Novamente, a vontade de focar pontos narrativos anteriores (com literais flashbacks a cenas de filmes passados do universo cinemático da Marvel) e suas consequências posteriores nunca deixa o filme inteiramente valer por si próprio, tentando esconder esse facto com acção e piadas que, tendo bom valor de entretenimento, não chega para deixar uma impressão memorável no expectador.
A própria cena que surge nos créditos finais mostra uma mudança drástica no paradigma da personagem que, tendo em conta passadas tentativas semelhantes (seja a cena do filmes anterior referida acima, ou por exemplo a cena final de Black Panther, em que o protagonista se revela ao mundo, mas cujas consequências não foram exploradas até agora) deixa a dúvida de que será dada uma resposta conveniente a essa provocação, ainda para mais dado o longo período que agora ficará para o próximo filme dedicado à personagem. Parece ser apenas uma desculpa para retirar um elemento da personagem que mais complicações trazia do que oportunidades.

Ainda assim, o filme não deixa de ter importantes méritos. Tom Holland, ainda que agora num ritmo mais inconstante da sua personagem, continua-nos a convencer da estranheza deste adolescente desconfortável nas suas decisões aparentemente racionais. Gyllenhaal também demonstra uma interpretação variada e polivalente, que nos capta sempre que aparece em ecrã, mesmo em cenas de exposição narrativa forçada. Zendaya oferece um pouco mais à sua personagem, com a subtileza de um comportamento irónico que resulta de uma insegurança patente na sua falta de sociabilidade.
Existem também sequências dignas de uma nota especial, nomeadamente uma cena que tira total partido, visual e narrativo, dos poderes da personagem de Mysterio, servindo como epítemo da estória e do impacto emocional na nossa personagem principal.

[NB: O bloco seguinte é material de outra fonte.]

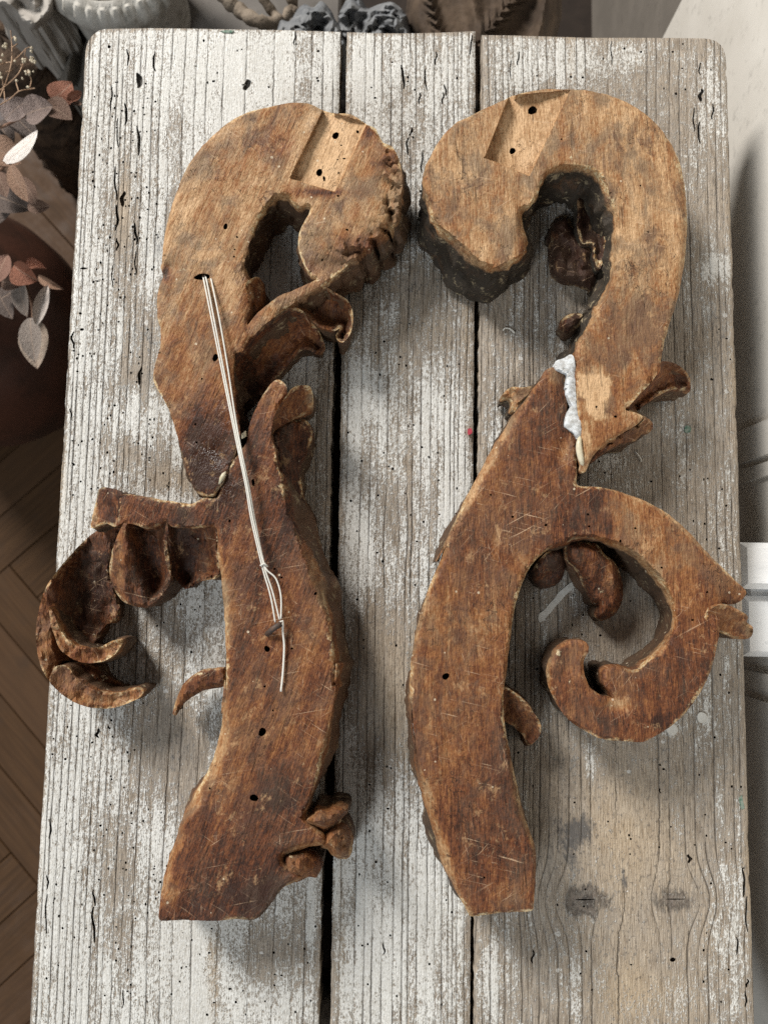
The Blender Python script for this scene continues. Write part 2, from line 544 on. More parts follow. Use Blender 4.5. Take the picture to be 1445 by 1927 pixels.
def slab(name, outline, top, zbot=0.0, holes=(), pits=(), tone=0.5, rounding=(5, 0.0020), flare=(), grain=0.0,
         jit=1.5, spacing=5.0, rough=0.0010, parent=None, dark=0.2, cream=(), rings=6, extra=None, glue=(), wallrough=0.0022,
         tones=(), seed=0, mat=None, undercut=0.0, edgew=1.0, bevels=(), rot=(), fresh=(), facet=0.0):
    """outline in photo pixels at the level of the upper face; top: z or function(P)->z;
    walls run down to zbot, leaning outwards by the flare blobs (x, y, radius, px)."""
    rng = np.random.RandomState(seed + 11)
    O = [smooth(outline, 3.5, True, jit, seed)]
    for i, h in enumerate(holes):
        O.append(smooth(h, 3.5, True, jit, seed + 5 + i))
    lo, hi = O[0].min(0), O[0].max(0)
    gx, gy = np.meshgrid(np.arange(lo[0], hi[0], spacing), np.arange(lo[1], hi[1], spacing))
    G = np.stack([gx.ravel(), gy.ravel()], 1)
    G = G + rng.uniform(-spacing * .3, spacing * .3, G.shape)
    ok = inside(G, O[0])
    for h in O[1:]:
        ok &= ~inside(G, h)
    G = G[ok]
    G = G[dist_poly(G, O) > 3.2]
    # band of points just inside the edge so that arrises stay crisp
    rp, rz, re_ = [], [], []
    for (x, y, rx, ry, dep) in pits:
        G = G[(((G - (x, y)) / (rx + 2.5, ry + 2.5)) ** 2).sum(1) > 1]
        nn = 9 if rx < 9 else 16
        ph = rng.uniform(0, 6)
        for f, d in ((1.12, 0.0), (0.92, 1.0), (0.45, 1.0)):
            for q in range(nn):
                a = ph + q * 2 * math.pi / nn
                wob = 1 + 0.14 * math.sin(2 * a + x) + 0.06 * math.sin(3 * a + y)
                rp.append((x + rx * f * wob * math.cos(a), y + ry * f * wob * math.sin(a)))
                rz.append(dep * d)
            if f > 0.5:
                b0 = len(rp) - nn
                re_ += [(b0 + q, b0 + (q + 1) % nn) for q in range(nn)]
    if extra is not None:
        G = np.vstack([G, extra])
    nb = sum(len(o) for o in O)
    P = np.vstack(O + [G] + ([np.array(rp)] if rp else []))
    pz = np.zeros(len(P))
    if rp:
        pz[-len(rp):] = rz
    edges, s0 = [], 0
    for o in O:
        n = len(o)
        edges += [(s0 + i, s0 + (i + 1) % n) for i in range(n)]
        s0 += n
    if rp:
        nr0 = len(P) - len(rp)
        edges += [(nr0 + i, nr0 + j) for i, j in re_]
    vs, es, fs, ov, oe, of = delaunay_2d_cdt([Vector(p) for p in P], edges, [], 0, 1e-5)
    V2 = np.array([(v.x, v.y) for v in vs])
    pz2 = np.zeros(len(V2))
    new_of_old = {}
    for i, lst in enumerate(ov):
        for a in lst:
            new_of_old[a] = i
            pz2[i] = max(pz2[i], pz[a]) if a < len(pz) else 0
    T = np.array([f for f in fs if len(f) == 3])
    c = V2[T].mean(1)
    ok = inside(c, O[0])
    for h in O[1:]:
        ok &= ~inside(c, h)
    T = T[ok]
    # image y points down: flip winding so that faces look up
    a, b, cc = V2[T[:, 0]], V2[T[:, 1]], V2[T[:, 2]]
    area2 = (b[:, 0] - a[:, 0]) * (cc[:, 1] - a[:, 1]) - (b[:, 1] - a[:, 1]) * (cc[:, 0] - a[:, 0])
    T[area2 > 0] = T[area2 > 0][:, ::-1]
    d = dist_poly(V2, O)
    zt = top(V2, d) if callable(top) else np.full(len(V2), float(top))
    zt = np.asarray(zt, float)
    e, amt = rounding
    wear = np.clip(0.6 + 1.4 * fbm(V2[:, 0] / 22, V2[:, 1] / 22, seed + 0.3), 0.1, 2.0)
    zt = zt - amt * wear * np.clip(1 - d / e, 0, 1) ** 2
    # chips knocked out of the arris
    chip = np.clip(fbm(V2[:, 0] / 9, V2[:, 1] / 9, seed + 50.3) - 0.18, 0, 1) * np.clip(fbm(V2[:, 0] / 60, V2[:, 1] / 60, seed + 60.3) + 0.25, 0, 1)
    zt = zt - 0.022 * chip * np.clip(1 - d / 13, 0, 1)
    for (x, y, r_, wd, dep) in bevels:
        g = np.exp(-(((V2 - (x, y)) / r_) ** 2).sum(1))
        wl = wd * np.clip(g * 1.6, 0, 1) * (1 + 0.5 * fbm(V2[:, 0] / 40, V2[:, 1] / 40, seed + 70.3))
        zt = zt - dep * np.clip(1 - d / np.maximum(wl, 0.5), 0, 1) * np.clip(g * 1.6, 0, 1)
    for (x, y, rx, ry, dep) in rot:
        g = np.exp(-(((V2[:, 0] - x) / rx) ** 2 + ((V2[:, 1] - y) / ry) ** 2))
        zt = zt - dep * g * np.clip(fbm((V2[:, 0] * 0.8 + V2[:, 1] * 0.6) / 14, (V2[:, 1] * 0.8 - V2[:, 0] * 0.6) / 11, seed + 83.3, 5) * 2.8 + 0.25, 0, 1.3)
    if facet:
        fq = fbm((V2[:, 0] * 0.9 + V2[:, 1] * 0.4) / 20, (V2[:, 1] * 0.9 - V2[:, 0] * 0.4) / 20, seed + 33.3, 2) * 4
        zt = zt + facet * (np.round(fq) * 0.7 + fq * 0.3) + facet * 0.35 * np.sin(V2[:, 0] / 3.1 + fq * 2)
    zt = zt + rough * 0.55 * fbm(V2[:, 0] / 6, V2[:, 1] / 6, seed + 4.1)
    zt = zt + rough * fbm(V2[:, 0] / 18, V2[:, 1] / 18, seed + 3.1) * 2 - pz2
    W = at(V2, zt)
    tn = np.full(len(V2), float(tone)) if not callable(tone) else tone(V2)
    for (x, y, rx, ry, val) in tones:
        g = np.exp(-(((V2[:, 0] - x) / rx) ** 2 + ((V2[:, 1] - y) / ry) ** 2))
        tn = tn * (1 - g) + val * g
    cln = np.zeros(len(V2))
    for (poly, val) in fresh:
        m_ = inside(V2 + 2.0 * np.stack([fbm(V2[:, 0] / 9, V2[:, 1] / 9, 3.3), fbm(V2[:, 0] / 9, V2[:, 1] / 9, 8.3)], 1), np.array(poly))
        tn = np.where(m_, val, tn)
        cln = np.maximum(cln, m_ * 0.9)
    cr = np.zeros(len(V2))
    for (x, y, rx, ry, val) in cream:
        cr = np.maximum(cr, val * np.exp(-(((V2[:, 0] - x) / rx) ** 2 + ((V2[:, 1] - y) / ry) ** 2)))
    gl = np.zeros(len(V2))
    for (x, y, rx, ry) in glue:
        gl = np.maximum(gl, np.exp(-(((V2[:, 0] - x) / rx) ** 2 + ((V2[:, 1] - y) / ry) ** 2)))
    for (x, y, r_, wd, dep) in bevels:
        g = np.clip(np.exp(-(((V2 - (x, y)) / r_) ** 2).sum(1)) * 1.6, 0, 1)
        wl = wd * g * (1 + 0.6 * fbm(V2[:, 0] / 30, V2[:, 1] / 30, seed + 70.3))
        bm = g * np.clip((np.maximum(wl, 0.5) - d) / 3.0, 0, 1)
        tn = tn * (1 - 0.8 * bm) + 0.8 * bm * 0.18
    px = PX(0.06)
    VV, FF = [W], [T]
    CLN = [cln]
    EDG, WAL, TON, CRM, PIT, GLU = [d * px * edgew], [np.zeros(len(V2))], [tn], [cr], [np.clip(pz2 / 0.004, 0, 1) * 0.75], [gl]
    base = len(V2)
    s0 = 0
    for oi, o in enumerate(O):
        n = len(o)
        idx = np.array([new_of_old[s0 + i] for i in range(n)])
        s0 += n
        # outward normal in world
        Wp = W[idx]
        tg = np.roll(Wp, -2, 0) - np.roll(Wp, 2, 0)
        nr = np.stack([tg[:, 1], -tg[:, 0]], 1)
        nr /= np.maximum(np.linalg.norm(nr, axis=1, keepdims=True), 1e-9)
        for _ in range(3):
            nr = (np.roll(nr, 1, 0) + nr * 2 + np.roll(nr, -1, 0)) / 4
        sg = 1.0
        ar = ((o[:, 0] * np.roll(o[:, 1], -1)) - (np.roll(o[:, 0], -1) * o[:, 1])).sum()
        # world y is flipped against photo y: ar>0 means clockwise in world
        sg = -1.0 if ar > 0 else 1.0
        if oi > 0:
            sg = -sg
        nr *= sg
        fl = np.zeros(n)
        for (x, y, r, am) in flare:
            fl += am * np.exp(-(((o - (x, y)) / r) ** 2).sum(1))
        fl = fl * px
        ztop = W[idx][:, 2]
        prev = idx
        s = np.cumsum(np.linalg.norm(np.roll(Wp, -1, 0)[:, :2] - Wp[:, :2], axis=1))
        for r in range(1, rings + 1):
            f = r / rings
            f2 = f ** 0.9
            z = ztop * (1 - f2) + zbot * f2
            prof = math.sin(min(f * 1.35, 1.0) * math.pi / 2)
            off = fl * prof + undercut * (-math.sin(f * math.pi / 2)) + wallrough * (fbm(s * 45, z * 45, seed + 9 + oi, 3) * 2.2 * min(1, f * 3) + fbm(s * 190, z * 190, seed + 19 + oi, 3) * 0.7)
            q = np.column_stack([Wp[:, 0] + nr[:, 0] * off, Wp[:, 1] + nr[:, 1] * off, z])
            VV.append(q)
            cur = np.arange(base, base + n)
            base += n
            j = np.roll(np.arange(n), -1)
            q4 = np.stack([prev, cur, cur[j], prev[j]], 1)
            if sg < 0:
                q4 = q4[:, ::-1]
            if oi > 0:
                q4 = q4
            FF.append(q4)
            prev = cur
            EDG.append(np.full(n, 0.001 + f * 0.02))
            WAL.append(np.full(n, 0.55 if r == 1 else 1.0))
            TON.append(tn[idx])
            CRM.append(cr[idx] * (1 - f))
            PIT.append(np.zeros(n))
            CLN.append(np.zeros(n))
            GLU.append(gl[idx] * 0.5)
    A = np.vstack(VV)
    faces = [tuple(f) for blk in FF for f in blk]
    ca, sa = math.cos(grain), math.sin(grain)
    gc = np.column_stack([A[:, 0] * ca + A[:, 1] * sa, -A[:, 0] * sa + A[:, 1] * ca, A[:, 2]]) + np.array([seed * 0.37, seed * 0.21, 0])
    at_ = dict(edge=np.concatenate(EDG), wall=np.concatenate(WAL), tone=np.concatenate(TON), cream=np.concatenate(CRM),
               clean=np.concatenate(CLN), pit=np.concatenate(PIT), glue=np.concatenate(GLU), dark=np.full(len(A), float(dark)), gc=gc)
    o = mesh(name, A, faces, mat or M_WOOD, None, at_, sharp=38)
    if parent:
        child(o, parent)
    return o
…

Surge, assim, mais um episódio na longa narrativa deste universo cinemático. Não se afirma como um dos melhores filmes, por não ter um foco claro na narrativa que quer contar, mas volta a demonstrar o que costuma acertar nestas estórias, ainda que aqui peque pelo carácter da personagem, menos adulta e matura, à qual poderia servir um crescimento menos apressado. Com um final deixado em aberto, esperemos que o próximo capítulo dedicado ao Homem-Aranha possa tirar maior partido das consequências de tal universo num joven que, apesar de ter viajado para fora da Terra, ainda não entende a totalidade das suas acções na sua própria vida pessoal e dos que mais proximamente o rodeiam.